Quantum computing, unlike conventional digital computers, doesn't work with digital ones and zeroes. Quantum bits or Qubits as they are known, can be a one or a zero at the same time. That means with two Qubits you have four possible states.

The beauty of this, is that it is much more difficult for a hacker to tell if a particular bit is a one or a zero at any given time. 

In Quantum Key Distribution, encrypted data is sent in the old fashioned way, but the keys to  decrypt them are sent as Quantum bits. It makes the entire chunk of data much harder to hack or crack — and this is what the team at RRI has achieved, albeit over a fairly short distance.

Classical versus Quantum communication. Graphic adapted from RRI imagery.

QKD is currently the most secure means of facing any threats from efforts at breaking the algorithms of classical computing cryptography, adds Prof Sinha.
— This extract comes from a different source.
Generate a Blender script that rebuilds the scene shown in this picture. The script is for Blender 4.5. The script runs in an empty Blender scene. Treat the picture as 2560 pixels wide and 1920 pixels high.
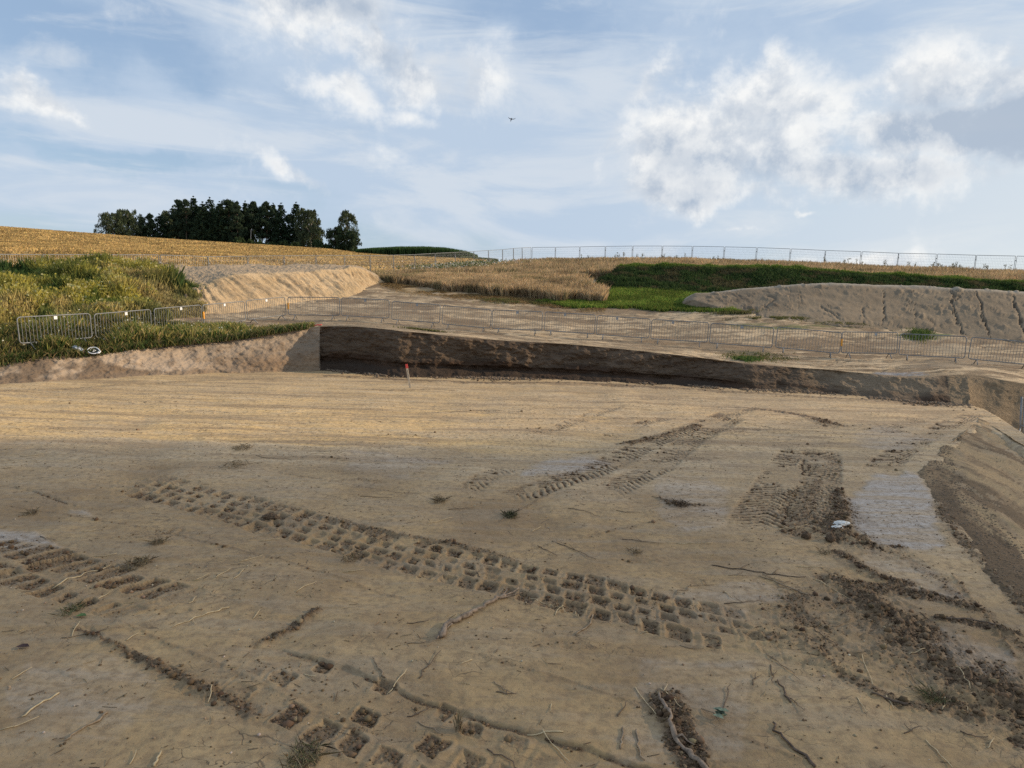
import bpy, math, random
import numpy as np
from mathutils import Vector, Matrix

SC = bpy.context.scene
COL = SC.collection
RNG = np.random.default_rng(7)
random.seed(7)
R_ = math.radians

# ------------------------------------------------------------------ camera
F_PX, CX, CY = 1800.0, 1280.0, 960.0          # focal length in pixels of the 2560x1920 photo
CAM_H, PITCH, ROLL = 3.2, R_(7.0), R_(1.6)
_F = np.array([0, math.cos(PITCH), -math.sin(PITCH)])
_U0 = np.array([0, math.sin(PITCH), math.cos(PITCH)])
_R0 = np.array([1.0, 0, 0])
_R = _R0 * math.cos(ROLL) + _U0 * math.sin(ROLL)
_U = -_R0 * math.sin(ROLL) + _U0 * math.cos(ROLL)
EYE = np.array([0, 0, CAM_H])
cam_d = bpy.data.cameras.new('camera')
cam = bpy.data.objects.new('camera', cam_d)
COL.objects.link(cam)
cam_d.sensor_width = 36
cam_d.lens = F_PX / 2560 * 36
cam_d.clip_start = 0.1
cam_d.clip_end = 5000
cam.matrix_world = Matrix(((_R[0], _U[0], -_F[0], 0), (_R[1], _U[1], -_F[1], 0),
                           (_R[2], _U[2], -_F[2], CAM_H), (0, 0, 0, 1)))
SC.camera = cam

def ray(u, v):
    u = np.asarray(u, float)[..., None]; v = np.asarray(v, float)[..., None]
    return _F + (u - CX) / F_PX * _R + (CY - v) / F_PX * _U
def P(u, v, D):                                # point at forward distance D
    return EYE + ray(u, v) * np.asarray(D, float)[..., None]
def PZ(u, v, z=0.0):                           # point on the level z
    r = ray(u, v)
    k = (np.asarray(z, float) - CAM_H) / r[..., 2]
    return EYE + r * k[..., None]
def colxy(u, D):                               # ground position under column u (v at mid height) at distance D
    p = P(u, 800.0, D)
    return p[..., 0], p[..., 1]

# ------------------------------------------------------------------ node helper
class NT:
    def __init__(s, tree):
        s.t = tree; s.n = tree.nodes; s.l = tree.links
    def node(s, typ, ins=None, **kw):
        n = s.n.new(typ)
        for k, v in kw.items(): setattr(n, k, v)
        for k, v in (ins or {}).items():
            sock = n.inputs[k]
            if isinstance(v, bpy.types.NodeSocket): s.l.new(v, sock)
            else: sock.default_value = v
        return n
    def math(s, op, a, b=0.0, c=0.0, clamp=False):
        n = s.node('ShaderNodeMath', {0: a, 1: b, 2: c}, operation=op); n.use_clamp = clamp
        return n.outputs[0]
    def vmath(s, op, a, b=(0, 0, 0)):
        n = s.node('ShaderNodeVectorMath', {0: a, 1: b}, operation=op)
        return n.outputs['Value'] if op in ('LENGTH', 'DOT_PRODUCT') else n.outputs['Vector']
    def mix(s, f, a, b, blend='MIX'):
        n = s.node('ShaderNodeMix', data_type='RGBA', blend_type=blend, clamp_factor=True)
        for i, v in ((0, f), (6, a), (7, b)):
            if isinstance(v, bpy.types.NodeSocket): s.l.new(v, n.inputs[i])
            else: n.inputs[i].default_value = (v if i == 0 else (tuple(v) + (1,) if len(v) == 3 else v))
        return n.outputs[2]
    def ramp(s, x, lo, hi, a=0.0, b=1.0, smooth=True):
        n = s.node('ShaderNodeMapRange', {0: x, 1: lo, 2: hi, 3: a, 4: b},
                   interpolation_type='SMOOTHSTEP' if smooth else 'LINEAR')
        return n.outputs[0]
    def noise(s, vec, scale, detail=4, rough=0.55, dist=0.0):
        return s.node('ShaderNodeTexNoise', {'Vector': vec, 'Scale': scale, 'Detail': detail,
                      'Roughness': rough, 'Distortion': dist}).outputs[0]
    def mapping(s, vec, loc=(0, 0, 0), rot=(0, 0, 0), scale=(1, 1, 1), typ='POINT'):
        return s.node('ShaderNodeMapping', {'Vector': vec, 'Location': loc, 'Rotation': rot, 'Scale': scale},
                      vector_type=typ).outputs[0]

# ------------------------------------------------------------------ world: sky with clouds
SUN_AZ, SUN_EL = R_(84), R_(22)                # azimuth clockwise from +Y
sun_dir = Vector((math.sin(SUN_AZ) * math.cos(SUN_EL), math.cos(SUN_AZ) * math.cos(SUN_EL), math.sin(SUN_EL)))
W = bpy.data.worlds.new('World'); SC.world = W; W.use_nodes = True
w = NT(W.node_tree)
w.n.clear()
gen = w.node('ShaderNodeTexCoord').outputs['Generated']
sep = w.node('ShaderNodeSeparateXYZ', {0: gen}).outputs
sky = w.node('ShaderNodeTexSky', sky_type='NISHITA', sun_disc=False, sun_elevation=SUN_EL, sun_rotation=SUN_AZ,
             air_density=1.0, dust_density=1.2, ozone_density=2.0, altitude=300).outputs[0]
skyc = w.mix(1.0, sky, (0.135, 0.128, 0.120, 1), 'MULTIPLY')
skyc = w.mix(w.ramp(sep[2], 0.1, 0.6, 0.5, 0.7), skyc, (0.34, 0.465, 0.655))
warp = w.vmath('MULTIPLY', w.vmath('SUBTRACT', w.node('ShaderNodeTexNoise', {'Vector': gen, 'Scale': 7.0, 'Detail': 5.0, 'Roughness': 0.6}).outputs[1], (0.5, 0.5, 0.5)), (0.16, 0.16, 0.10))
gw = w.vmath('ADD', gen, warp)
sw = w.node('ShaderNodeSeparateXYZ', {0: gw}).outputs
az = w.math('ARCTAN2', sw[0], sw[1])
el = w.math('ARCTAN2', sw[2], w.math('SQRT', w.math('ADD', w.math('MULTIPLY', sw[0], sw[0]), w.math('MULTIPLY', sw[1], sw[1]))))
ae = w.node('ShaderNodeCombineXYZ', {0: az, 1: el, 2: 0.0}).outputs[0]
def azel(u, v):
    r = ray(u, v)
    return math.atan2(r[0], r[1]), math.atan2(r[2], math.hypot(r[0], r[1]))
def blob(u0, v0, u1, v1, half, amp=1.0, soft=0.0):
    """elongated blob from one photo point to another, half its cross size in pixels"""
    a0, e0 = azel(u0, v0); a1, e1 = azel(u1, v1)
    L = math.hypot(a1 - a0, e1 - e0) / 2; hh = half / F_PX
    m = w.mapping(ae, ((a0 + a1) / 2, (e0 + e1) / 2, 0), (0, 0, math.atan2(e1 - e0, a1 - a0)), (L + hh * 0.3, hh, 1), 'TEXTURE')
    return w.ramp(w.vmath('LENGTH', m), 1.75, soft, 0.0, amp)
def addall(lst):
    o = lst[0]
    for x in lst[1:]: o = w.math('MAXIMUM', o, x)
    return o
# thin high veil in long streaks
vs = w.mapping(gen, (0, 0, 0), (0, R_(-17), 0), (1.0, 1.0, 4.2))
veil_n = w.noise(vs, 1.7, 8, 0.55, 0.5)
veil_r = w.noise(w.mapping(gen, (3, 1, 0), (0, R_(24), 0), (1, 1, 2.6)), 4.0, 7, 0.6, 0.4)
veil = w.math('ADD', w.math('MULTIPLY', veil_n, 0.62), w.math('MULTIPLY', veil_r, 0.38))
veil_blobs = addall([blob(700, 60, 1500, 330, 200, 0.16), blob(0, 210, 800, 330, 90, 0.13), blob(-200, 490, 640, 480, 60, 0.14),
                     blob(1250, 230, 1700, 420, 200, 0.12), blob(900, 440, 1500, 560, 90, 0.10), blob(1500, 130, 2700, 110, 110, 0.05)])
blue_gaps = addall([blob(-100, 60, 330, 110, 70, 0.16), blob(330, 30, 560, 190, 60, 0.14), blob(60, 350, 620, 420, 26, 0.16), blob(380, 440, 900, 470, 26, 0.10),
                    blob(1080, 20, 1500, 60, 60, 0.14), blob(1500, 60, 2200, 20, 50, 0.06)])
veil = w.math('SUBTRACT', w.math('ADD', veil, veil_blobs), blue_gaps)
veil_a = w.ramp(veil, 0.39, 0.62, 0.0, 0.90)
low = w.ramp(sep[2], 0.22, 0.02, 0.0, 0.35)
veil_a = w.math('MAXIMUM', veil_a, low)
base = w.mix(veil_a, skyc, (0.455, 0.55, 0.675))
str_n = w.noise(w.mapping(gen, (7, 2, 5), (0, R_(-21), R_(15)), (1.3, 1.3, 6.5)), 2.6, 9, 0.6, 0.8)
base = w.mix(w.ramp(w.math('ADD', str_n, w.math('MULTIPLY', veil_blobs, 0.5)), 0.47, 0.68, 0, 0.70), base, (0.60, 0.65, 0.71))
# brighter, creamier air low on the sun side
az0 = w.math('ARCTAN2', sep[0], sep[1])
glow = w.math('MULTIPLY', w.ramp(az0, 0.0, 0.85), w.ramp(sep[2], 0.50, 0.05))
base = w.mix(w.math('MULTIPLY', glow, 0.72), base, (0.69, 0.73, 0.735))
# cumulus
big = w.noise(gen, 8.0, 10, 0.62, 0.15)
cum_blobs = addall([
    blob(1560, 400, 2060, 350, 120, 1.0), blob(1900, 125, 2010, 190, 42, 0.62), blob(1720, 290, 2140, 220, 90, 0.85),
    blob(2200, 210, 2760, 200, 90, 1.0), blob(2160, 330, 2800, 310, 80, 1.25), blob(1550, 470, 1980, 500, 42, 0.80),
    blob(1850, 430, 2650, 430, 52, 0.95), blob(1580, 250, 1740, 190, 60, 0.52), blob(2200, 130, 2560, 130, 30, 0.45),
    blob(-90, 215, 270, 285, 32, 0.85), blob(610, 380, 860, 460, 32, 0.82),
    blob(620, -30, 960, 40, 70, 0.82), blob(830, 110, 1200, 240, 66, 0.88), blob(900, 60, 980, 130, 22, 0.80), blob(760, 220, 1000, 270, 40, 0.60), blob(980, 260, 1120, 300, 34, 0.55),
    blob(1960, 660, 2360, 655, 28, 0.85), blob(1820, 572, 1900, 572, 10, 0.62), blob(2000, 530, 2060, 530, 8, 0.5)])
thr = w.math('ADD', cum_blobs, w.math('MULTIPLY', w.math('SUBTRACT', big, 0.5), 2.1))
cum_a = w.ramp(thr, 0.16, 0.80)
fin = w.noise(gen, 17.0, 8, 0.62, 0.1)
fin2 = w.noise(w.vmath('ADD', gen, tuple(sun_dir * 0.012 + Vector((0, 0, 0.012)))), 17.0, 8, 0.62, 0.1)
big2 = w.noise(w.vmath('ADD', gen, tuple(sun_dir * 0.03 + Vector((0, 0, 0.02)))), 8.0, 10, 0.62, 0.15)
lit = w.math('ADD', w.ramp(w.math('SUBTRACT', big, big2), -0.11, 0.10, 0, 0.78), w.ramp(w.math('SUBTRACT', fin, fin2), -0.10, 0.10, 0, 0.25))
edge = w.ramp(thr, 1.25, 0.45)
grey = addall([blob(2200, 325, 2800, 310, 75, 1.05), blob(1560, 450, 2700, 440, 75, 0.75), blob(1640, 360, 1700, 480, 60, 0.45), blob(740, 110, 1150, 240, 60, 0.55), blob(720, 0, 960, 60, 60, 0.5), blob(620, 400, 820, 470, 30, 0.3)])
lit = w.math('SUBTRACT', w.math('ADD', w.math('MULTIPLY', lit, 0.85), w.math('MULTIPLY', edge, 0.50)), w.math('ADD', w.math('MULTIPLY', grey, 0.56), 0.06), clamp=True)
cumc = w.mix(lit, (0.365, 0.435, 0.535), (0.86, 0.855, 0.835))
tot = w.mix(w.math('MULTIPLY', cum_a, 0.86), base, cumc)
bg = w.node('ShaderNodeBackground', {'Color': tot, 'Strength': 1.0})
wo = w.node('ShaderNodeOutputWorld', {'Surface': bg.outputs[0]})
W.cycles.sampling_method = 'MANUAL'; W.cycles.sample_map_resolution = 1024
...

Think of it  this way (illustration above): In classical digital cryptography, when Alice communicates with Bob, there is the danger of Eve eavesdropping. 

Quantum communication using Quantum Key Distribution, makes the task of Eve, well nigh unachievable.

By establishing that India can harness the superior security of quantum cryptography and establish such secure links with mobile platforms, the researchers in Bengaluru, have brought nearer the day when such ultra secure links can be extended to satellite-based communication.

The implications for military communications are obvious.

Quantum Primer

Quantum computing is a technology that harnesses the laws of quantum mechanics to solve problems so complex that classical supercomputers aren’t super enough to solve them. 

Quantum processors work with Qubits rather than bits to perform operations — and they can do this only at very low temperatures, close to absolute zero or minus 273 degrees Celsius.

Quantum Communications is a sub-field of quantum  physics, whose most useful application is the ability to send and receive information that is secure against eavesdroppers. It uses a process called Quantum Key Distribution or QKD.